Doris Day will be 89 in two weeks, which makes her exactly half a century too old to play the lead in “Admission.” That’s a pity, as perhaps only she could have done it justice – if it had been made in 1958.
In the event, we get Tina Fey as Portia Nathan, a role that does justice neither to her intelligence nor comic skills. Portia gave a baby away for adoption 18 years ago; now, as an admissions officer at Princeton, she believes that candidate Jeremiah Balakian (Nat Woolf) may be her son.
She’s egged on by John Pressman (Paul Rudd), who runs the alternative school where the genius Jeremiah excelled after nearly failing at a public high school. Naturally, Portia falls in love with John, who represents the free thinking she no longer encounters in her own rigid office.
The script by Karen Croner, who adapted Jean Hanff Korelitz’s novel, bears no examination. The usual clichés are in place, from a middle schooler who speaks truth to adults to the philandering boyfriend who bluntly dumps Portia. (Why hire Michael Sheen for so shallow a role?)
The screenplay has an antifeminist streak that amounts almost to misogyny: A woman can’t be happy unless she has a child, a useful career can’t satisfy her, and women who do live alone become harpies. Portia’s mother (Lily Tomlin), who has a tattoo of Bella Abzug on her arm, is a rude, selfish dolt – until she spends a happy night in the sack with a man.

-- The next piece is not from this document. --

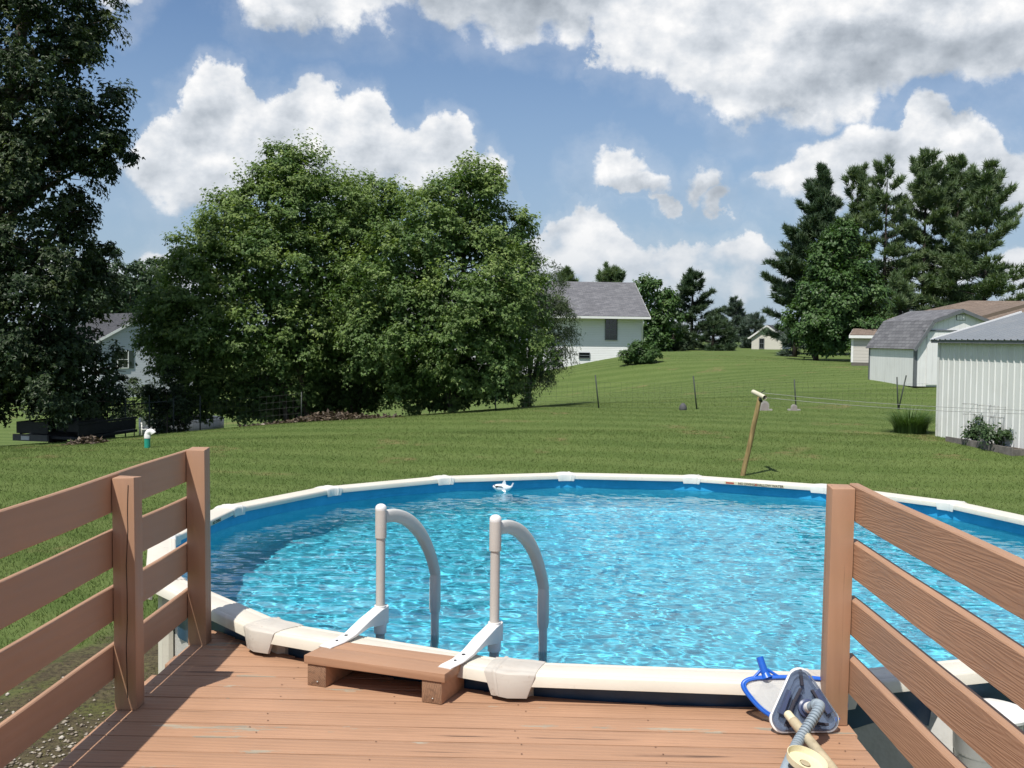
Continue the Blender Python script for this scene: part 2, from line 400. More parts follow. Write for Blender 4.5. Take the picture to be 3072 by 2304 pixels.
# ------------------------------------------------------------------ swimming pool
PC = Vector((0.920, 7.546, 0.0)); PR = 3.29; NV = 16; PH0 = 3.2571
RIM = 1.32; DECK = 1.20; WATER = 1.185
def vang(i): return PH0 - 2*math.pi*i/NV
RIN, ROUT, RW = PR-0.098, PR+0.078, 3.205
def vinyl_mat(name, col, dirt=(0.30, 0.22, 0.15), amt=0.35, rough=0.45):
    m, n = new_mat(name); co = n.coord('Object')
    a = n.noise(co, 3.0, 5, 0.65); b = n.noise(co, 22.0, 6, 0.7); s = n.noise(n.mapping(co, (6, 6, 40)), 1.0, 4, 0.6)
    c = n.mix(n.mrange(a, 0.35, 0.7), col, tuple(x*0.90 for x in col))
    c = n.mix(n.math('MULTIPLY', n.mrange(b, 0.58, 0.78, smooth=True), amt), c, dirt)
    c = n.mix(n.math('MULTIPLY', n.mrange(s, 0.55, 0.8), amt*0.45), c, tuple(x*1.3 for x in dirt))
    finish(n, principled(n, col=c, rough=n.mrange(b, 0.3, 0.7, rough*0.8, rough*1.25), normal=n.bump(b, 0.10, 0.003)))
    return m
M_RIM = vinyl_mat('cream_resin', (0.70, 0.65, 0.55), amt=0.34)
M_CAP = vinyl_mat('white_cap_plastic', (0.70, 0.68, 0.62), dirt=(0.42, 0.33, 0.25), amt=0.18)
M_CAPN = vinyl_mat('weathered_cap_plastic', (0.56, 0.52, 0.46), dirt=(0.24, 0.15, 0.09), amt=0.55, rough=0.6)
def liner_mat():
    m, n = new_mat('blue_liner'); co = n.coord('Object')
    z = n.node('ShaderNodeSeparateXYZ', {0: co}).outputs[2]
    sp = n.noise(co, 38.0, 5, 0.7); bl = n.noise(co, 7.0, 5, 0.6)
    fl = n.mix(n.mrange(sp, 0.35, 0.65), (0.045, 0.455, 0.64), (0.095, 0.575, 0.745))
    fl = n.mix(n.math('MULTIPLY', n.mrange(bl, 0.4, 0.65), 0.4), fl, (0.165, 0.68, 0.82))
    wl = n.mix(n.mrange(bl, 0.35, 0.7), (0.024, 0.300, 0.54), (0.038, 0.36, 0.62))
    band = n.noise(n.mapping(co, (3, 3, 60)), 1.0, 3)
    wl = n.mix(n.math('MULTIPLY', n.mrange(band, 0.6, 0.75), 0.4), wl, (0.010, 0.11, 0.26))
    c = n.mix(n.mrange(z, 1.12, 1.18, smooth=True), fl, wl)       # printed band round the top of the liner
    finish(n, principled(n, col=c, rough=0.45, spec=0.3)); return m
M_LINER = liner_mat()
def poolwall_mat():
    m, n = new_mat('pool_wall_steel'); co = n.coord('Object')
    v = n.node('ShaderNodeTexVoronoi', {'Vector': co, 'Scale': 55.0}).outputs['Distance']
    f = n.noise(co, 4.0, 5, 0.6); st = n.noise(n.mapping(co, (9, 9, 1.2)), 1.0, 5, 0.65)
    c = n.mix(n.mrange(f, 0.35, 0.7), (0.44, 0.42, 0.39), (0.54, 0.52, 0.48))
    c = n.mix(n.math('MULTIPLY', n.mrange(st, 0.55, 0.8), 0.4), c, (0.30, 0.27, 0.23))
    finish(n, principled(n, col=c, rough=0.5, normal=n.bump(v, 0.35, 0.004))); return m
M_WALL = poolwall_mat()
M_NAVY = plain('navy_vinyl_sheet', (0.022, 0.060, 0.115), 0.38, var=0.25, scale=5, bump=0.15, bscale=14)
def pol(r, a, z): return (r*math.cos(a), r*math.sin(a), z)
def ring_strip(mb, prof, seg, smooth=True, a0=0.0, a1=2*math.pi, fn=None):
    cl = abs(a1-a0-2*math.pi) < 1e-6
    rings = []
    for k in range(seg + (0 if cl else 1)):
        a = a0+(a1-a0)*k/seg
        rings.append([mb.bm.verts.new(pol(*((r, a, z) if fn is None else fn(r, a, z, j)))) for j, (r, z) in enumerate(prof)])
    n = len(rings)
    for k in range(n if cl else n-1):
        A, B = rings[k], rings[(k+1) % n]
        for j in range(len(prof)-1): mb._f([A[j], B[j], B[j+1], A[j+1]], smooth)
pool = thing('swimming_pool', 'round above-ground swimming pool with cream ledge and blue liner', 'pool', PC)
def ledge_profile(grow=0.0, drop_in=0.046, drop_out=0.052):
    """cross-section of the top ledge (radius offset from PR, height above RIM), with the shallow ribs of the moulding"""
    wi, wo = RIN-PR-grow, ROUT-PR+grow; t = grow
    return [(wi, -drop_in), (wi-0.002, -0.012), (wi+0.004, -0.003+t), (wi+0.012, t), (wi+0.020, -0.002+t), (wi+0.030, 0.0015+t), (wi+0.038, -0.0015+t), (wi+0.05, 0.002+t), (0.02, 0.003+t), (0.046, 0.001+t),
            (0.050, -0.002+t), (0.058, -0.0005+t), (wo-0.006, -0.004+t), (wo, -0.011+t), (wo+0.004, -drop_out), (wo-0.008, -drop_out-0.004), (wo-0.012, -0.022), (wi+0.012, -0.018), (wi+0.009, -drop_in)]
def build_pool():
    # ledge segments, each straight between two uprights
    for i in range(NV):
        a, b = vang(i), vang(i+1); mb = MB()
        pa = Vector((math.cos(a), math.sin(a))); pb = Vector((math.cos(b), math.sin(b)))
        prof = ledge_profile(); e = 0.008
        rings = []
        for t_ in (e, 0.5, 1-e):
            ring = []
            for (dr, dz) in prof:
                q = (pa*(1-t_)+pb*t_)*(PR+dr); ring.append((q.x, q.y, RIM+dz))
            rings.append(ring)
        mb.loft(rings, True, True)
        mb.build('ledge', M_RIM, pool, auto=40)
        # cap over the joint at vertex i
        near = i in (13, 14, 15, 12, 11)
        mb = MB(); half = (0.108 if near else 0.092)
        pc = ledge_profile(0.006 if near else 0.004, 0.066, 0.100 if near else 0.080)
        tang = Vector((-math.sin(a), math.cos(a))); rad = Vector((math.cos(a), math.sin(a)))
        rings = []
        for k, tt in enumerate((-1, -0.96, -0.5, 0, 0.5, 0.96, 1)):
            sh = 1.0 if abs(tt) < 0.95 else 0.86
            bulge = (1-tt*tt)
            ring = []
            for (dr, dz) in pc:
                kink = abs(tt)*half*math.tan(math.pi/NV)
                rr = PR+dr*(1.0 if abs(tt) < 0.97 else 0.985) - kink*0.95
                if near and dr > 0.05: rr += 0.020*bulge*(1 if dz > -0.06 else 0.0)
                zz = RIM+dz + (0.004*bulge if dz > -0.02 else 0) - (0.003 if sh < 1 and dz > -0.01 else 0)
                q = rad*rr + tang*(tt*half*(1.0 - 0.30*max(0, -dz-0.03)/0.07)); ring.append((q.x, q.y, zz))
            rings.append(ring)
        mb.loft(rings, True, True)
        cap = mb.build('ledge_cap', M_CAPN if near else M_CAP, pool, auto=50)
        # raised lip across the cap
        mb = MB(); rings = []
        for tt in (0.46, 0.52, 0.60, 0.66):
            g = 0.0 if tt in (0.46, 0.66) else 0.004
            ring = []
            for (dr, dz) in pc[:15]:
                kink = abs(tt)*half*math.tan(math.pi/NV); bulge = 1-tt*tt
                rr = PR+dr*(1+0.6*g/0.08) - kink*0.95 + (0.020*bulge*(1 if dz > -0.06 else 0.0) if near and dr > 0.05 else 0)
                q = rad*rr - tang*(tt*half*(1.0 - 0.25*max(0, -dz-0.04)/0.07)); ring.append((q.x, q.y, RIM+dz+g+(0.004*bulge if dz > -0.02 else 0)))
            rings.append(ring)
        mb.loft(rings, False, True)
        mb.build('lip', M_CAPN if near else M_CAP, cap, auto=60)
        # upright column under the cap
        mb = MB()
        w, d0, d1 = 0.075, 0.006, 0.062
        prof2 = [(-w, d0), (-w, d1*0.5), (-w*0.75, d1), (-w*0.25, d1*0.92), (0, d1*0.8), (w*0.25, d1*0.92), (w*0.75, d1), (w, d1*0.5), (w, d0)]
        rings = []
        for z in (-0.05, 0.4, 0.9, RIM-0.062):
            rings.append([tuple((rad*(RW+0.02+dd)+tang*tw).to_3d()+Vector((0, 0, z))) for tw, dd in prof2])
        mb.loft(rings, True, False)
        mb.build('upright', M_RIM, pool, auto=30)
    mb = MB(); ring_strip(mb, [(RW+0.018, -0.10), (RW+0.018, 0.05), (RW+0.018, 0.6), (RW+0.018, RIM-0.02)], 128)
    mb.build('wall', M_WALL, pool)
    # liner: wall, cove and floor in one sheet, open at the top
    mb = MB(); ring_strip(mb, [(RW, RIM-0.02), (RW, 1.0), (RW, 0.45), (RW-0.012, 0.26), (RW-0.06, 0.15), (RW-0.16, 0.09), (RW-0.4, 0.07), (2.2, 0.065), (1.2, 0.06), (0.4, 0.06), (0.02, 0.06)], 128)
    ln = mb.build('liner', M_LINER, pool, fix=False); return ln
LINER = build_pool()
# excess liner hanging outside below the ledge
def build_skirt():
    rng = random.Random(5); ph = [rng.uniform(0, 6.28) for _ in range(12)]
    def fn(r, a, z, j):
        wv = sum(math.sin(a*k+ph[k % 12]) for k in (23, 37, 51, 78))/4
        t = j/6.0
        return (r + 0.012*wv*t + 0.008*math.sin(a*97+ph[3])*t, a, z - t*0.10*(0.5+0.5*math.sin(a*9+ph[1])) - 0.02*wv*t)
    mb = MB(); ring_strip(mb, [(RW+0.030, RIM-0.03), (RW+0.034, RIM-0.07), (RW+0.036, RIM-0.11), (RW+0.036, RIM-0.15), (RW+0.034, RIM-0.18), (RW+0.032, RIM-0.20), (RW+0.030, RIM-0.22)], 512, fn=fn)
    mb.build('liner_skirt', M_NAVY, pool)
build_skirt()
# ------------------------------------------------------------------ water
def water_height(X, Y, rng):
    Z = np.zeros_like(X)
    for k in range(70):
        lam = 0.058*(0.6/0.058)**(rng.random()**1.35)            # 5 cm ripples to 0.75 m swells
        th = rng.normal(1.35, 0.75); kx, ky = math.cos(th)*2*math.pi/lam, math.sin(th)*2*math.pi/lam
        slope = WSLOPE*(0.8 if lam < 0.07 else 1.0)*(0.75 if lam > 0.25 else 1.0)
        Z += slope*lam/(2*math.pi)*np.sin(kx*X+ky*Y+rng.uniform(0, 6.28))
    return Z
WSLOPE = 0.0072
def build_water():
    m, n = new_mat('pool_water')
    g = n.node('ShaderNodeBsdfGlass', {'Color': (0.955, 0.995, 1.0, 1), 'Roughness': 0.0, 'IOR': 1.27})
    finish(n, g.outputs[0])
    N = 470; s = np.linspace(-1, 1, N)*3.2
    X, Y = np.meshgrid(s, s); RR = np.hypot(X, Y)
    # square grid squeezed to a disc
    u, v = X/3.2, Y/3.2
    X = u*np.sqrt(np.maximum(0, 1-v*v/2))*3.203; Y = v*np.sqrt(np.maximum(0, 1-u*u/2))*3.203
    Z = water_height(X, Y, np.random.default_rng(11))
    V = np.c_[X.ravel(), Y.ravel(), Z.ravel()]
    i = np.arange(N*N).reshape(N, N)
    F = np.stack([i[:-1, :-1], i[:-1, 1:], i[1:, 1:], i[1:, :-1]], -1).reshape(-1, 4)
    me = raw_mesh('water', V, F.ravel(), np.arange(len(F))*4, None, True)
    o = deco(link('water', me, m, loc=(PC.x, PC.y, WATER)), kind='structure')
    o.cycles.is_caustics_caster = True
    return o
water = build_water()
LINER.cycles.is_caustics_receiver = True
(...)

Why Fey consented to this material baffles me, unless she’s being offered nothing better. She can’t play a woman stupid enough to live with a guy for a decade and have no idea he’s cheating on her, though her energy and emotions infuse the role with a shade of dignity. She and Woolf have a quiet rapport, but Rudd merely gives the Paul Rudd performance he hasn’t varied since 1995.
Nor do I understand why Princeton lent its name and locations to this project. On the evidence of “Admission,” its alumni interviewers are clods, its admissions officers can’t distinguish between creativity and conformity – indeed, they prefer machine-tooled candidates likely to achieve measureable, preferably financial, success – and even campus tour guides insult the students they show around. I suppose universities need to pay the bills, too.